Liberty carried work by many of the most important and influential writers of the period. Unusually for a magazine of the era, they bought the rights to many of the printed works outright, and these remain in the hands of the Liberty Library Corporation.

The magazine serialized many early novels by P. G. Wodehouse, and other contributors included Achmed Abdullah, H. Bedford-Jones, Robert Benchley, Walter R. Brooks, Edgar Rice Burroughs, Robert W. Chambers, F. Scott Fitzgerald, James F. Dwyer, Paul Ernst, Floyd Gibbons, Murray Leinster, Rob Wagner and Sax Rohmer.

[edit] Reading time

A memorable feature was the "reading time," provided on the first page of each article so readers could know how long it should take to read an article.

[edit] Revival as "The Nostalgia Magazine"

Liberty was revived in 1971 as a quarterly nostalgia-oriented magazine published by the Liberty Library Corporation, a company formed by Robert Whiteman and Irving Green. Originally dedicated solely to reprinting material from the original magazine, the 1970s Liberty eventually settled into a "then and now" format, featuring thematically related newly-written articles alongside the vintage material. The new version ended with the autumn 1976 issue.
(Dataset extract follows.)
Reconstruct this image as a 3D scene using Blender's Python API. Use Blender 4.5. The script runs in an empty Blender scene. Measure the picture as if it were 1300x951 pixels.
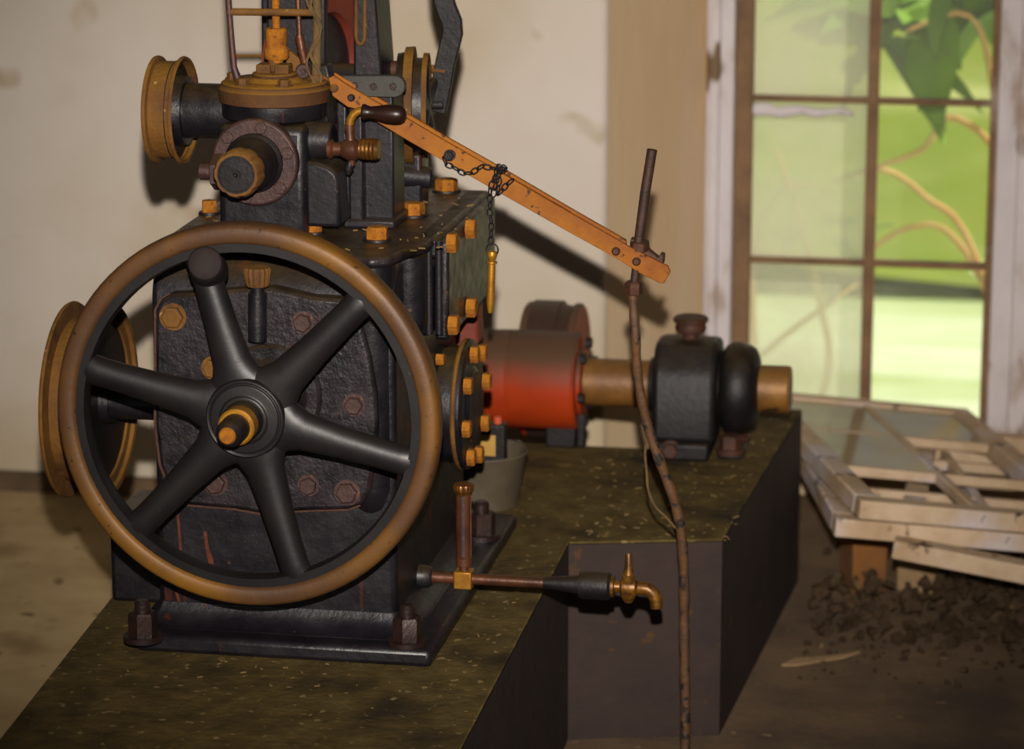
import bpy, bmesh, math, random
from mathutils import Vector, Matrix, Quaternion, Euler
random.seed(7)
scn = bpy.context.scene
COL = scn.collection
V = Vector
# ------------------------------------------------------------------ camera maths
F_PX = 4000.0
VX, VY = 1380.0, -500.0
PITCH = math.atan((475.5 - VY) / F_PX)
YAW = math.atan((VX - 650) / math.hypot(F_PX, 475.5 - VY))
CAM = V((1.18, -4.55, 1.87))
ROT = Euler((math.pi / 2 - PITCH, 0, YAW), 'XYZ').to_matrix()
FWD = ROT @ V((0, 0, -1))
def ray(x, y): return ROT @ V(((x - 650) / F_PX, -(y - 475.5) / F_PX, -1))
def PY(x, y, Y):
    d = ray(x, y); return CAM + d * ((Y - CAM.y) / d.y)
def PZ(x, y, Z):
    d = ray(x, y); return CAM + d * ((Z - CAM.z) / d.z)
def PX(x, y, X):
    d = ray(x, y); return CAM + d * ((X - CAM.x) / d.x)
def mpp(p): return (p - CAM).dot(FWD) / F_PX
YB = .36
YF = -0.17                      # plane of the machine's front face
def G(x, y, dy=0.0): return PY(x, y, YF + dy)      # a point of the machine, dy behind its front face
UP, XA, YA = V((0, 0, 1)), V((1, 0, 0)), V((0, 1, 0))

# ------------------------------------------------------------------ materials
def _mat(name):
    m = bpy.data.materials.new(name); m.use_nodes = True
    nt = m.node_tree; nt.nodes.clear()
    return m, nt, nt.nodes, nt.links
def M(name, c1, c2=None, scale=8, rough=.5, metal=0, bump=.15, bscale=60, dust=None, dustamt=.7,
      streak=None, speck=None, speck_scale=90, speck_lo=.68, spec=.5, coat=0, c3=None, c3_scale=2.5, c3_lo=.5, stretch=None, rough2=None, dustlo=.35, dusthi=.95, dn=(.25, .62)):
    m, nt, N, L = _mat(name)
    out = N.new('ShaderNodeOutputMaterial'); b = N.new('ShaderNodeBsdfPrincipled')
    L.new(b.outputs[0], out.inputs[0])
    tc = N.new('ShaderNodeTexCoord'); co = tc.outputs['Object']
    if stretch:
        mp = N.new('ShaderNodeMapping'); mp.inputs['Scale'].default_value = stretch
        L.new(co, mp.inputs[0]); co = mp.outputs[0]
    def noise(s, d=5, r=.6, vec=None):
        n = N.new('ShaderNodeTexNoise'); n.inputs['Scale'].default_value = s
        n.inputs['Detail'].default_value = d; n.inputs['Roughness'].default_value = r
        L.new(vec or co, n.inputs['Vector']); return n.outputs['Fac']
    def ramp(f, lo, hi):
        r = N.new('ShaderNodeMapRange'); r.inputs[1].default_value = lo; r.inputs[2].default_value = hi
        L.new(f, r.inputs[0]); return r.outputs[0]
    def mix(f, a, bb):
        x = N.new('ShaderNodeMix'); x.data_type = 'RGBA'
        if isinstance(f, float): x.inputs[0].default_value = f
        else: L.new(f, x.inputs[0])
        for s, v in ((6, a), (7, bb)):
            if isinstance(v, tuple): x.inputs[s].default_value = (*v, 1)
            else: L.new(v, x.inputs[s])
        return x.outputs[2]
    col = c1
    if c2: col = mix(ramp(noise(scale), .35, .68), c1, c2)
    if c3: col = mix(ramp(noise(c3_scale, 4, .55), c3_lo, c3_lo + .18), col, c3)
    if streak:
        mp = N.new('ShaderNodeMapping'); mp.inputs['Scale'].default_value = (30, 30, 4); L.new(tc.outputs['Object'], mp.inputs[0])
        col = mix(ramp(noise(1.2, 3, .5, mp.outputs[0]), .66, .74), col, streak)
    if speck: col = mix(ramp(noise(speck_scale, 2, .5), speck_lo, speck_lo + .07), col, speck)
    if dust:
        g = N.new('ShaderNodeNewGeometry'); sx = N.new('ShaderNodeSeparateXYZ'); L.new(g.outputs['Normal'], sx.inputs[0])
        a = ramp(sx.outputs[2], dustlo, dusthi); mu = N.new('ShaderNodeMath'); mu.operation = 'MULTIPLY'
        L.new(a, mu.inputs[0]); L.new(ramp(noise(26, 6, .7), *dn), mu.inputs[1])
        m2 = N.new('ShaderNodeMath'); m2.operation = 'MULTIPLY'; L.new(mu.outputs[0], m2.inputs[0]); m2.inputs[1].default_value = dustamt
        col = mix(m2.outputs[0], col, dust)
    if isinstance(col, tuple): b.inputs['Base Color'].default_value = (*col, 1)
    else: L.new(col, b.inputs['Base Color'])
    b.inputs['Metallic'].default_value = metal
    b.inputs['Specular IOR Level'].default_value = spec
    b.inputs['Coat Weight'].default_value = coat
    if rough2 is not None:
        r = N.new('ShaderNodeMapRange'); r.inputs[1].default_value = .3; r.inputs[2].default_value = .7
        r.inputs[3].default_value = rough; r.inputs[4].default_value = rough2
        L.new(noise(scale * 1.7), r.inputs[0]); L.new(r.outputs[0], b.inputs['Roughness'])
    else: b.inputs['Roughness'].default_value = rough
    if bump:
        bp = N.new('ShaderNodeBump'); bp.inputs['Strength'].default_value = bump; bp.inputs['Distance'].default_value = .004
        L.new(noise(bscale, 5, .65), bp.inputs['Height']); L.new(bp.outputs[0], b.inputs['Normal'])
    return m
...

The complete run of the 1970s version is available online via Google Book Search. Liberty Library Corporation, which still owns the rights to the Liberty archives, has stated that Google will also eventually digitize the 1,387 issues that comprised the original magazine's run.[1][2]

[edit] Cultural references

In the Marx Brothers comedy The Cocoanuts, Groucho Marx exhorts his hotel employees, "Remember, there's nothing like liberty—except Collier's and Saturday Evening Post!"